I dati preliminari indicati nel 2021 confermano già la solidità del nostro business e, dopo alcune operazioni nel settore dell’ospitalità (contigue al nostro tradizionale business del residenziale in aree a successo di mercato) non escludiamo un’espansione ulteriore in altri mercati attigui, come per esempio quello degli impianti per le rinnovabili. DDM Invest III AG è un operatore svedese (anche se di stanza in Svizzera) specializzato negli NPL: la sua fiducia, spintasi all’acquisizione del 5% del nostro capitale, ci consente di prevedere ulteriori vie di sviluppo. Se si considera il volume stimato di 300 milioni di NPL in tre anni con un solo accordo, si comprende la portata delle nostre prospettive.
Confermiamo dunque l’orientamento alla crescita del gruppo nel futuro.
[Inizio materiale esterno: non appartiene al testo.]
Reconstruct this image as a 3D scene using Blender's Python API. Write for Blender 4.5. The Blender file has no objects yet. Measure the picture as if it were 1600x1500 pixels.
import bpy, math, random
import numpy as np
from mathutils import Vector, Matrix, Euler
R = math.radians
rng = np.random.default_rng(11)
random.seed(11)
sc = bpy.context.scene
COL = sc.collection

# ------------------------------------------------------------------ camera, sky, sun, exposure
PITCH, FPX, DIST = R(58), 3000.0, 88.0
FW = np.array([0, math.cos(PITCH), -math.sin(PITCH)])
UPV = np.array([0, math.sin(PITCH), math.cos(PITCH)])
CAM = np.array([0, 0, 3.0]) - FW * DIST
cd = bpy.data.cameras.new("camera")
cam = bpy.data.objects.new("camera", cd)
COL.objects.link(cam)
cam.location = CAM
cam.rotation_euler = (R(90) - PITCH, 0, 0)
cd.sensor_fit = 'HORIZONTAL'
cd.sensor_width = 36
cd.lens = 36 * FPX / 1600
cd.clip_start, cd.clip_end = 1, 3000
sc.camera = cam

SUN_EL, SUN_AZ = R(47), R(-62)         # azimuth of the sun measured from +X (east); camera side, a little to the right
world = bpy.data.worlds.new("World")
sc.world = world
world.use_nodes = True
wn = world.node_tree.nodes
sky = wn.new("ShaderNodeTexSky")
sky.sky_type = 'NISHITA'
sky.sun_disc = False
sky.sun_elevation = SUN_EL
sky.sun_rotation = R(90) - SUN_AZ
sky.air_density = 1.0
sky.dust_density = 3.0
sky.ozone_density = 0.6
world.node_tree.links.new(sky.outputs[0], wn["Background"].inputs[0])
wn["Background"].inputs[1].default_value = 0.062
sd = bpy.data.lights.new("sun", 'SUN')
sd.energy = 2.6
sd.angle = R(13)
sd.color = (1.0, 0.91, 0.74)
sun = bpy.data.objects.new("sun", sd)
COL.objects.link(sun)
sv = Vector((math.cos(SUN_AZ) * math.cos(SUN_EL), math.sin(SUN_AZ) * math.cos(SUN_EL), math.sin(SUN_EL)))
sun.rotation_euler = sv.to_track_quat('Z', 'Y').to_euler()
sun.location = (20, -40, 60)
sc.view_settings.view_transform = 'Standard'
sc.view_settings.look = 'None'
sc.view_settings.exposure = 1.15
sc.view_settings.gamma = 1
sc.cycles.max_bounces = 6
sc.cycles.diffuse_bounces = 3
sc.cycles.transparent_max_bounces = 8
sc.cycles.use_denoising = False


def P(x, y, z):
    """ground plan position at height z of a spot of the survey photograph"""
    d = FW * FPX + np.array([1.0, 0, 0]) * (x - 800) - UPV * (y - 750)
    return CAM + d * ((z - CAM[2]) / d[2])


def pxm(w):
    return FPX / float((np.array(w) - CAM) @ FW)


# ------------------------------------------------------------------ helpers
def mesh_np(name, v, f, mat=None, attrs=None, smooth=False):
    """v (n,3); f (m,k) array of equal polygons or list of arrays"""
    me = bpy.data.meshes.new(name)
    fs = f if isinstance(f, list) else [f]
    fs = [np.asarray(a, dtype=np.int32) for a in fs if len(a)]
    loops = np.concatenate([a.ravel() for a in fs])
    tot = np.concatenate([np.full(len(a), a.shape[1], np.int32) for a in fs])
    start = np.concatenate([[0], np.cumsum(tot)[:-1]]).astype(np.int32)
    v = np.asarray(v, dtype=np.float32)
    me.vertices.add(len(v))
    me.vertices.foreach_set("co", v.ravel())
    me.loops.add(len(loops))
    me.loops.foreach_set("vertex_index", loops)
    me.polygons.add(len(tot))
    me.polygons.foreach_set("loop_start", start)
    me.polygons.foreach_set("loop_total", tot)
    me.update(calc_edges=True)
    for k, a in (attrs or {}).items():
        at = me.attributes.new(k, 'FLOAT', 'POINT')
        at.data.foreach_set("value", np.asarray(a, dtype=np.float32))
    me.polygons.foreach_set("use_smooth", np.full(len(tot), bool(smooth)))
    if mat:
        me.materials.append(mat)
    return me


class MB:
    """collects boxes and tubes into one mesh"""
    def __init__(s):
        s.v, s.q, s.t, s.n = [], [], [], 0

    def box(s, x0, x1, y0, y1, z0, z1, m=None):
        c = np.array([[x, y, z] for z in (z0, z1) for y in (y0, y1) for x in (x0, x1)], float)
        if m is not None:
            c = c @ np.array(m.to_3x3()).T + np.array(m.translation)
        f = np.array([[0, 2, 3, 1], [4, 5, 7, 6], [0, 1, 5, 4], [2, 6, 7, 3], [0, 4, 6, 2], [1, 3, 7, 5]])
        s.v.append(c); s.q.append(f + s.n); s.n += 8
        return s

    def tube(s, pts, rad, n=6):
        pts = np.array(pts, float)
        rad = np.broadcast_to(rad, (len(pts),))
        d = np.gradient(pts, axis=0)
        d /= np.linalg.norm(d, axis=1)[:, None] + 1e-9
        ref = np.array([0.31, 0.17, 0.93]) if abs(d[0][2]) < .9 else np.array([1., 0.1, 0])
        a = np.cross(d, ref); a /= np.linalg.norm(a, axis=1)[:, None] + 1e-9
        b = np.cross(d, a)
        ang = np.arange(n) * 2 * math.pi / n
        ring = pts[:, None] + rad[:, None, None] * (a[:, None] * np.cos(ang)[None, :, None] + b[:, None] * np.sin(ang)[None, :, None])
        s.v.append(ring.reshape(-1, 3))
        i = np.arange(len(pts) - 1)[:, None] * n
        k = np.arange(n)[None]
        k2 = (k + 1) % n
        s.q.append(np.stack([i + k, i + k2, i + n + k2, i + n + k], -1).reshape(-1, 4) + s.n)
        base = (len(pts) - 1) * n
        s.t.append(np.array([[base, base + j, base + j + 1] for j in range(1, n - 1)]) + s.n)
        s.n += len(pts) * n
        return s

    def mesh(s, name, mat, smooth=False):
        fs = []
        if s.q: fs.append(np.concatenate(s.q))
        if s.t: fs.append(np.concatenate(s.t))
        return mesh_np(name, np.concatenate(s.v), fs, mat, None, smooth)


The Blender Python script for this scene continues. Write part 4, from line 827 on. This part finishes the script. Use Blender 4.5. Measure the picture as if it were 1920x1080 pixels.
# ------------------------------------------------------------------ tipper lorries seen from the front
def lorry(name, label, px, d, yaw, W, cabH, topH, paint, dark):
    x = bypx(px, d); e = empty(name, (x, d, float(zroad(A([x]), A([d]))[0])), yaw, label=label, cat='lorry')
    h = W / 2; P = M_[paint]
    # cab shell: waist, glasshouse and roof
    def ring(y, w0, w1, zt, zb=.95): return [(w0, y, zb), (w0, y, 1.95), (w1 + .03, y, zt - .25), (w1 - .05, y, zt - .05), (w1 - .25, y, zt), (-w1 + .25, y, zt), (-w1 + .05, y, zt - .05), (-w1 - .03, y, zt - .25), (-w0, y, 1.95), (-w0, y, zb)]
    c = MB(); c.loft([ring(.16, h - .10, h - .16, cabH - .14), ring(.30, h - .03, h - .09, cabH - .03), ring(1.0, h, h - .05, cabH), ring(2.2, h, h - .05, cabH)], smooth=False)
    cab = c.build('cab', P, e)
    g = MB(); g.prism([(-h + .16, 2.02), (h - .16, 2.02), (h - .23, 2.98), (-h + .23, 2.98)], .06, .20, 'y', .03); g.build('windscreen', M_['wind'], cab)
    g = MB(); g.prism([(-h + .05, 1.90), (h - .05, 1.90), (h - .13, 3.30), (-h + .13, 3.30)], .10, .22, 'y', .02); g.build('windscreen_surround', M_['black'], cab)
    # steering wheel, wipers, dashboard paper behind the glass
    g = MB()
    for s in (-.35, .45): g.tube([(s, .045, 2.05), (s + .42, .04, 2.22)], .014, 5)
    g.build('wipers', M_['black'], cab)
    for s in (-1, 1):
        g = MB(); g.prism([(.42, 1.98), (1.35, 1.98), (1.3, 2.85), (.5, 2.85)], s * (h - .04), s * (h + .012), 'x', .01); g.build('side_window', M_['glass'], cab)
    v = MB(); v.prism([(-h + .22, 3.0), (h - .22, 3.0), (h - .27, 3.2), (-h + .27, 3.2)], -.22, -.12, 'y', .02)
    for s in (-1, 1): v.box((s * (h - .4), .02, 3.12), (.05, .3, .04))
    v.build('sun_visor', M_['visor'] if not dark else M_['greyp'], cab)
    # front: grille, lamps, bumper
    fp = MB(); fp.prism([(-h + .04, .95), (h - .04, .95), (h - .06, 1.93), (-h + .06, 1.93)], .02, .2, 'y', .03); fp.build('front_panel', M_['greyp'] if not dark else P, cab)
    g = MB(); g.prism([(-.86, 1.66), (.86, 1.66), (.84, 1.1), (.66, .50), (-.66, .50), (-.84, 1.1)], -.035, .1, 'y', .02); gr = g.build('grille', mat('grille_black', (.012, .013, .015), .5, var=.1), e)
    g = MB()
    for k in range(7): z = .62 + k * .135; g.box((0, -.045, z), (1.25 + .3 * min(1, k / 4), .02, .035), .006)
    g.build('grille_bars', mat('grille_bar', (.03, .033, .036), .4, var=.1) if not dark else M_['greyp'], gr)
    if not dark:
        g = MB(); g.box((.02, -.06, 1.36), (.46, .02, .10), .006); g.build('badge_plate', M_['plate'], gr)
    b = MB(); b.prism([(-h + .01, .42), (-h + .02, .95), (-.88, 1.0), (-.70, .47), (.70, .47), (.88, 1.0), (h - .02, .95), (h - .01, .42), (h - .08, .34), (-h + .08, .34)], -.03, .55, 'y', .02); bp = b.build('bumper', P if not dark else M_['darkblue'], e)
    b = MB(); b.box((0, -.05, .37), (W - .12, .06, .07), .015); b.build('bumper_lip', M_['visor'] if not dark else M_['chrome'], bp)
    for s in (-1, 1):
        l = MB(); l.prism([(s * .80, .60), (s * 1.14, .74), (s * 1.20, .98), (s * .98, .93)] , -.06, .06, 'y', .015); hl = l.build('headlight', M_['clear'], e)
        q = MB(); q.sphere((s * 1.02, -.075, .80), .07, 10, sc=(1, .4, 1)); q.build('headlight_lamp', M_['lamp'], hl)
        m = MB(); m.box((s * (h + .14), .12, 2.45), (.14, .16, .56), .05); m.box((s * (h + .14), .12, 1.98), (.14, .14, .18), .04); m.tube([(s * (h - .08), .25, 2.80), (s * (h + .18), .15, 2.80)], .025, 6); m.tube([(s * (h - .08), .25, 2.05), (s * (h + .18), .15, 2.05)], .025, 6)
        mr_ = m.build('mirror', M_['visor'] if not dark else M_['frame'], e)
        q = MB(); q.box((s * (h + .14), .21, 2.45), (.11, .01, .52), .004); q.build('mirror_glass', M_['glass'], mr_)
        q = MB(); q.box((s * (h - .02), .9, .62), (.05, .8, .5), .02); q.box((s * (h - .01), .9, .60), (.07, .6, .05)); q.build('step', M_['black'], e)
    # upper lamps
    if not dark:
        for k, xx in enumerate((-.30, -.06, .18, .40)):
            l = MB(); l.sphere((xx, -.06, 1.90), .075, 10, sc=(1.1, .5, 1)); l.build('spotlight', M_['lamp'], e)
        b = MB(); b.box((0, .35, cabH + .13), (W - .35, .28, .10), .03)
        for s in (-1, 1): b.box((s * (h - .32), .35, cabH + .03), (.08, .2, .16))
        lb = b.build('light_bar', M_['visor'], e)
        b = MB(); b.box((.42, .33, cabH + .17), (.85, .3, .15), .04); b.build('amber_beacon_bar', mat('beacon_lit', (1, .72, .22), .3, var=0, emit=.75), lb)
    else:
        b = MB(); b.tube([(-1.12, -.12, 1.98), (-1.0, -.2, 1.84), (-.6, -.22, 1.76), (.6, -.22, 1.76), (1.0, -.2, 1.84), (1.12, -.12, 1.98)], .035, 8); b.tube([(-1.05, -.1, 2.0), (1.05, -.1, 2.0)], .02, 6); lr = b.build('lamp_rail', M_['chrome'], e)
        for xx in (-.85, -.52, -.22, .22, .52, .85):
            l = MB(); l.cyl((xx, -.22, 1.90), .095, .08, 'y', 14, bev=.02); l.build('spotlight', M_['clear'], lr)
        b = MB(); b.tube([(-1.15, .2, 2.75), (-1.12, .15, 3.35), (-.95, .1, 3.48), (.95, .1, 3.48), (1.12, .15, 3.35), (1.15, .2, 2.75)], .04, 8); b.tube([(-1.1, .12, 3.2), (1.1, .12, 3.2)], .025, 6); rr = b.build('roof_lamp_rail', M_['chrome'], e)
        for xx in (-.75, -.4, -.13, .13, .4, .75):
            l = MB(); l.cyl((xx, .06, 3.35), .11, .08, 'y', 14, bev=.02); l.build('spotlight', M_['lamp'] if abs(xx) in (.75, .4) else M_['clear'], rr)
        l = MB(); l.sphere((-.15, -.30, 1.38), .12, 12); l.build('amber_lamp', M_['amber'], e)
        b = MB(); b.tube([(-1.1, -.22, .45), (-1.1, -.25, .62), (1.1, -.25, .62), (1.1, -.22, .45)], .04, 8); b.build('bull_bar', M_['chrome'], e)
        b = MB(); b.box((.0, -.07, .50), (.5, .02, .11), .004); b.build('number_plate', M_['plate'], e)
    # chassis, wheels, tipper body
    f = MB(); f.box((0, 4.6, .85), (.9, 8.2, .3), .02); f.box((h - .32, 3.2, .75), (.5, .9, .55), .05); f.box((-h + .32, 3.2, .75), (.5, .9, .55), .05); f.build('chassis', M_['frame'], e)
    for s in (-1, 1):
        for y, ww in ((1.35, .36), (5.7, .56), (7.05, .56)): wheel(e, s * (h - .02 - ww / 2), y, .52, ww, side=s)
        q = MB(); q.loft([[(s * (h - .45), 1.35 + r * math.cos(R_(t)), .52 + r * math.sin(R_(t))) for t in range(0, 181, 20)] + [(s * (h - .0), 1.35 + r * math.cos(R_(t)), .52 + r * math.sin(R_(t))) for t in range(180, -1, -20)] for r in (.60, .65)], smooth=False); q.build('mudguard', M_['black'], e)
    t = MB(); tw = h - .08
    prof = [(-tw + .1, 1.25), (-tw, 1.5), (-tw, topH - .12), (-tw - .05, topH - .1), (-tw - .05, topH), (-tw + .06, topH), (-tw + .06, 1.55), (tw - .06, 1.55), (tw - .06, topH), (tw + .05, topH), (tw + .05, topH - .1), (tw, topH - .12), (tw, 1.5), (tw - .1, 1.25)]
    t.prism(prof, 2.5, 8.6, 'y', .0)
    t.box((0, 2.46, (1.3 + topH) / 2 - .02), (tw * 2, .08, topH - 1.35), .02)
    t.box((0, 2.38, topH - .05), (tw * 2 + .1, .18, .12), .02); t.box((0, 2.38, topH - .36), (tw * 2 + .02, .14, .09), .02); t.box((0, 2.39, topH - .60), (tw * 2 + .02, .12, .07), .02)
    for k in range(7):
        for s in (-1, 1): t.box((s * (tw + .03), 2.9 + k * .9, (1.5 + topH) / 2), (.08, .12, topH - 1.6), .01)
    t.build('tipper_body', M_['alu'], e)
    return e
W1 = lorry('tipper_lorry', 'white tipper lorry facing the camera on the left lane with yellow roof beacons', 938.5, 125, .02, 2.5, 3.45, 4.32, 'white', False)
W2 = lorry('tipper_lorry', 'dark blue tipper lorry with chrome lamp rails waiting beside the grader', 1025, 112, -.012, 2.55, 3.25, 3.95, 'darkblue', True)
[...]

Il mercato degli NPL attualmente vale circa 350 miliardi di euro in Italia (valori lordi), ma dovrebbe crescere di almeno altri 100 miliardi di euro nei prossimi due anni e questo per noi rappresenta un contesto positivo. Di segno opposto l’orientamento delle banche centrali al rialzo dei tassi, ma non si prevedono strette impetuose capaci di bloccare la domanda di mutui.
Ci consente infine di guardare al futuro con ottimismo anche il nostro posizionamento strategico: siamo specializzati in operazioni finanziarie e industriali di rigenerazione urbana che saranno sempre più necessarie con lo sviluppo del mercato degli NPL e verranno inoltre incontro alle esigenze di molteplici attori del mercato”.